Rede von
Ludwig
Gerstein
- Parteizugehörigkeit zum Zeitpunkt der Rede:
(CDU/CSU)
- Letzte offizielle eingetragene Parteizugehörigkeit: (CDU)
Herr Präsident! Meine Damen und Herren! Der bisherige Verlauf der Aktuellen Stunde macht bereits deutlich: Wir müssen wirklich alle Konsequenzen, die sich aus der beabsichtigten Zusammenarbeit zwischen der VEBA und der COGEMA ergeben, sehr sorgfältig prüfen, und zwar ohne Hast und ohne Emotion.
Ich glaube, die Gemeinsame Erklärung zur Zusammenarbeit bei der friedlichen Nutzung der Kernenergie, wie sie als Ergebnis der deutsch-französischen Gipfelkonsultationen entstanden ist, macht auch deutlich, daß alle anstehenden Fragen vor allen Dingen im Hinblick auf den europäischen Binnenmarkt zu betrachten sind. Und die Verwirklichung dieses Binnenmarktes verlangt ja doch wohl eine stärkere Integration und Harmonisierung in allen energierelevanten Bereichen. Die Frage, ob die von der VEBA geplante Aufgabe der Wiederaufarbeitung in der Bundesrepublik nun diesen Anspruch wirklich erfüllt oder nicht, muß aber vor den anstehenden Entscheidungen schlüssig beantwortet werden.

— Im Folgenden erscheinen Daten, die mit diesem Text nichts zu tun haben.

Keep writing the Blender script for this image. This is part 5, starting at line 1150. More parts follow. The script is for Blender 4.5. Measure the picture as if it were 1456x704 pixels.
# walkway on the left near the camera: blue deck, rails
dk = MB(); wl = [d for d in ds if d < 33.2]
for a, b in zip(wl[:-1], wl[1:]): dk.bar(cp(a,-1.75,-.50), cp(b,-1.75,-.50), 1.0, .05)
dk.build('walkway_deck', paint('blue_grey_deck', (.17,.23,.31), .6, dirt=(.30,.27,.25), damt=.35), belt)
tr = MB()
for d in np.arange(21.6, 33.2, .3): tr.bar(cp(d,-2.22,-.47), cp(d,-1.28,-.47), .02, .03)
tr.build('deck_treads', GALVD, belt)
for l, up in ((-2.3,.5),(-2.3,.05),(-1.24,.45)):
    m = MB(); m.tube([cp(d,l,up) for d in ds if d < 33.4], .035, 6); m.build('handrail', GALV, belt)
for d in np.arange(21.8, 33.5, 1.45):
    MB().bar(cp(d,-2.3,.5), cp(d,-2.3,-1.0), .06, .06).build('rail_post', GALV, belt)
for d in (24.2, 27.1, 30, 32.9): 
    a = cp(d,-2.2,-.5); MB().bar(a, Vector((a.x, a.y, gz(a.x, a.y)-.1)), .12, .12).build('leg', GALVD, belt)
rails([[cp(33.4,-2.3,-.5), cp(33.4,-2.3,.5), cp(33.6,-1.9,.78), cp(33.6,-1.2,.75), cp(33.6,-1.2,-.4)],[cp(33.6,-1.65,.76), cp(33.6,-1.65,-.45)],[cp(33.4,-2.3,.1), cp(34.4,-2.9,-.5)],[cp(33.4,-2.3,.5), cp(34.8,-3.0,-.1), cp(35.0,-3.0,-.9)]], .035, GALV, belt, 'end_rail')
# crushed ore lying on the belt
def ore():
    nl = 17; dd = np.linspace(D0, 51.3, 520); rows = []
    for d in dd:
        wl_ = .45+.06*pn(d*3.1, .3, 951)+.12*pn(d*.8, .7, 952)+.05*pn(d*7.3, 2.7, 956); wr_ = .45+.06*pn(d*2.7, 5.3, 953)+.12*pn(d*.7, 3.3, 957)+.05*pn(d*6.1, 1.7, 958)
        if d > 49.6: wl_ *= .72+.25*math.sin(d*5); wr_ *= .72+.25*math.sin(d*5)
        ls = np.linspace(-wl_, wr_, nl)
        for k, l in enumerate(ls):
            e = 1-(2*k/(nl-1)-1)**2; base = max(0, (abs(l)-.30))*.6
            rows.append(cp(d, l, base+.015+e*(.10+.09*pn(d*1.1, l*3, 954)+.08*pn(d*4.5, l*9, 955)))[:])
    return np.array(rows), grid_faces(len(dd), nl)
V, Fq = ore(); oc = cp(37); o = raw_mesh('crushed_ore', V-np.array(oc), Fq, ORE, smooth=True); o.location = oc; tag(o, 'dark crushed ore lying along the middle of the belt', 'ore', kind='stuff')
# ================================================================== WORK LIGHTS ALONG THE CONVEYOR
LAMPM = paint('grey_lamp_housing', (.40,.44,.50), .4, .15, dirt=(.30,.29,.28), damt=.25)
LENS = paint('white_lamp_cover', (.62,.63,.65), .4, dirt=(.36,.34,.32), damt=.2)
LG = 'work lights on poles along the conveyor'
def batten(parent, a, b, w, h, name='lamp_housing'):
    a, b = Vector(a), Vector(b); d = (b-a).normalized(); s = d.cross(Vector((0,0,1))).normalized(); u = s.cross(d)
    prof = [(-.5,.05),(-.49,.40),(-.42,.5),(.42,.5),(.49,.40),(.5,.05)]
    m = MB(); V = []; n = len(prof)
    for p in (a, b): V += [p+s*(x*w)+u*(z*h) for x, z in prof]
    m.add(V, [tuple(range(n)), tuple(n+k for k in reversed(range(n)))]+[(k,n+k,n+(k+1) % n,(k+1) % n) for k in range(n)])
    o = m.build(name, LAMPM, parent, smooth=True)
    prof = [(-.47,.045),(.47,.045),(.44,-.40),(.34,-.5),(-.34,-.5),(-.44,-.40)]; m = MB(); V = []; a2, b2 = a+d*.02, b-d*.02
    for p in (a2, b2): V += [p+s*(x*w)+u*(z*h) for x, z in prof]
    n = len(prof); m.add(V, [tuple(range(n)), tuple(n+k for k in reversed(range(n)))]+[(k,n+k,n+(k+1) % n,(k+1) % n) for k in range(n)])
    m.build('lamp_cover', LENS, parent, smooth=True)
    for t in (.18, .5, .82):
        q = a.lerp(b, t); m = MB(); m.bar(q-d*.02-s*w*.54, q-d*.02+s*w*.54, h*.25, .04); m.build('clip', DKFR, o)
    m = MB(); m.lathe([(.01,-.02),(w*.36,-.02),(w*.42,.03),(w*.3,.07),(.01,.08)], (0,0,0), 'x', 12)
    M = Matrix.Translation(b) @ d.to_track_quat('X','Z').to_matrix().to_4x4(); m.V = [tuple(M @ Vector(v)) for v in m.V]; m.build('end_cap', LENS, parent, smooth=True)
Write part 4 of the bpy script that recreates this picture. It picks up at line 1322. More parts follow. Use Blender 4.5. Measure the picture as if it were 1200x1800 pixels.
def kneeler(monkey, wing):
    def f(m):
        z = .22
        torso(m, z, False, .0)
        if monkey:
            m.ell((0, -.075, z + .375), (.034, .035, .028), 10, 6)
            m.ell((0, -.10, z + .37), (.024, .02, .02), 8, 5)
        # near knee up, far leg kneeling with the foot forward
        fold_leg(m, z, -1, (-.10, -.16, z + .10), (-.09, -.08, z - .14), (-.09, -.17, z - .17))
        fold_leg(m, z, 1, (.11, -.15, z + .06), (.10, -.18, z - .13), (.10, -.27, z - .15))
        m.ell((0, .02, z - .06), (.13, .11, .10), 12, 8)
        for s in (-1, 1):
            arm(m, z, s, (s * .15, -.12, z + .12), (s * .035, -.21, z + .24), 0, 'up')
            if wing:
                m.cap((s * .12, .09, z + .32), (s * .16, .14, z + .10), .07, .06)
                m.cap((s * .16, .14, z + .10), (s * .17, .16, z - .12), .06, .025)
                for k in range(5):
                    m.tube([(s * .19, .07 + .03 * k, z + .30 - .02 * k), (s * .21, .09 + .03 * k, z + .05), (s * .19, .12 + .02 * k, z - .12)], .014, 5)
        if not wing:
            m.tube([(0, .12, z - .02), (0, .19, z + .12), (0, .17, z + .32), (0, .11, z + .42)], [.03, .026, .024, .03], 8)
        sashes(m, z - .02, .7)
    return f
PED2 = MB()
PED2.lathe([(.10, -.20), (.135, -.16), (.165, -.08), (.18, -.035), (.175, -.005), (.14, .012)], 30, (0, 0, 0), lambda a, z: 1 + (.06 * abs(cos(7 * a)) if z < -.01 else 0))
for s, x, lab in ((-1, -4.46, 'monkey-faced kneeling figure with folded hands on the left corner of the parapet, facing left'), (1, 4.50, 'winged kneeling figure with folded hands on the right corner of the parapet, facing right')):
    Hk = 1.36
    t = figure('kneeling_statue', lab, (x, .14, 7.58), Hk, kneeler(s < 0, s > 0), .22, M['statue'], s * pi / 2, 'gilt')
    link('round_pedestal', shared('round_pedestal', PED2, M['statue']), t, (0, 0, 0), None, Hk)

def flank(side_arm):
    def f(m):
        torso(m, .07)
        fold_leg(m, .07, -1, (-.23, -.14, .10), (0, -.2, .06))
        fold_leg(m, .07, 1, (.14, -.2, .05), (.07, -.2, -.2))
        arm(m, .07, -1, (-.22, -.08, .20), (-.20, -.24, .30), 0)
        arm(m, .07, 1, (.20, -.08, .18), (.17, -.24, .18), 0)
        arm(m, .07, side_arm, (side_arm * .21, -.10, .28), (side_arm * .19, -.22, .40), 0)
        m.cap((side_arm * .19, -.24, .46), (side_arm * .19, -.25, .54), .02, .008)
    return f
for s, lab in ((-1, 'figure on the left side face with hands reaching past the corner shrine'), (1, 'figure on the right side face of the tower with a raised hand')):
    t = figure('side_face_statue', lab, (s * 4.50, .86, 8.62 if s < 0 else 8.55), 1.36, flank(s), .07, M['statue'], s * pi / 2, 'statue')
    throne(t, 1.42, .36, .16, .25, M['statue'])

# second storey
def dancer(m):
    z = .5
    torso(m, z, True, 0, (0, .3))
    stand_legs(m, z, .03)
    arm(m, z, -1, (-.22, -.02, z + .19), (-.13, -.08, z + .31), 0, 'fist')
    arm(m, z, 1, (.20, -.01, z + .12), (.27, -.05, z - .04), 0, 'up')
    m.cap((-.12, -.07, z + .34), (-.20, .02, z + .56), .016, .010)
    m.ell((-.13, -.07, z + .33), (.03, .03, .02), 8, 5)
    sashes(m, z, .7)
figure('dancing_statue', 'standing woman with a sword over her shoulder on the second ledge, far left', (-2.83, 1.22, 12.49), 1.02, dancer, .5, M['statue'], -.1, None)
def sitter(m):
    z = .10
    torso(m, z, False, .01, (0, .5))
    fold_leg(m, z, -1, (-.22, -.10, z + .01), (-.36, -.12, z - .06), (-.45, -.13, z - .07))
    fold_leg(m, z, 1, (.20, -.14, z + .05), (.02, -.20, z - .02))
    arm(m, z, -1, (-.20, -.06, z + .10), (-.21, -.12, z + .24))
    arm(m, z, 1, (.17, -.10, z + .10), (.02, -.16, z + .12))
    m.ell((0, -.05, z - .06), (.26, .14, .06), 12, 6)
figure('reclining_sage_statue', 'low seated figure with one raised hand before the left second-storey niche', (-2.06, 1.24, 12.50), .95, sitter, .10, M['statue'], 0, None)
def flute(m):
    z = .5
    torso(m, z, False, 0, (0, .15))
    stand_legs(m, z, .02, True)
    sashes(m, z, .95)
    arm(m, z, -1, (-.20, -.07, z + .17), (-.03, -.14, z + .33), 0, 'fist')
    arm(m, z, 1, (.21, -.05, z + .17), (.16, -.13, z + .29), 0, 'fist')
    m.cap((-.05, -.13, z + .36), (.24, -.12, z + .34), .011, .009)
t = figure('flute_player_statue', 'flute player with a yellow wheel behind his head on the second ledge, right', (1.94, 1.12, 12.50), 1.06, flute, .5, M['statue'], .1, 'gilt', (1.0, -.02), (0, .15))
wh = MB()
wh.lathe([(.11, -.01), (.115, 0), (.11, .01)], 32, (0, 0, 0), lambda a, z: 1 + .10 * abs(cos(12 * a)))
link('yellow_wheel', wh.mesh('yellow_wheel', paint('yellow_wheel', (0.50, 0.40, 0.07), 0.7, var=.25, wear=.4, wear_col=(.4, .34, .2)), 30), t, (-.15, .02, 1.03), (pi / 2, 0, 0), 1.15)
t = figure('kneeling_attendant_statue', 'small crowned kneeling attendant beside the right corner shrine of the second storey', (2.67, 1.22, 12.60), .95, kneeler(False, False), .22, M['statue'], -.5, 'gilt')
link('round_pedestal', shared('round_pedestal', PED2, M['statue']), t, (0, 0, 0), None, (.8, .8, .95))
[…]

Ich persönlich bin der Meinung, daß eine einseitig isolierte Aufgabe der Aufarbeitung in Wackersdorf zugunsten der Konzentration und damit auch wohl zugunsten einer Monopolisierung der Entsorgung in Frankreich nicht zur Harmonisierung, sondern zur Deharmonisierung der europäischen Energiewirtschaft führen würde. Daher ist es richtig, wenn, wie das gerade auch der Bundesminister Töpfer deutlich gemacht hat, der gesamte Vorgang in einen größeren energiepolitischen Zusammenhang gestellt wird.
Ich bin auch davon überzeugt, daß der einfache Verzicht auf eine eigene Wiederaufarbeitungsanlage eben doch auch die Aufgabe eines ganz wichtigen, entscheidenden Elements des deutschen Entsorgungskonzeptes bedeutet und damit auch unsere nationale Energiepolitik erheblich verändern würde.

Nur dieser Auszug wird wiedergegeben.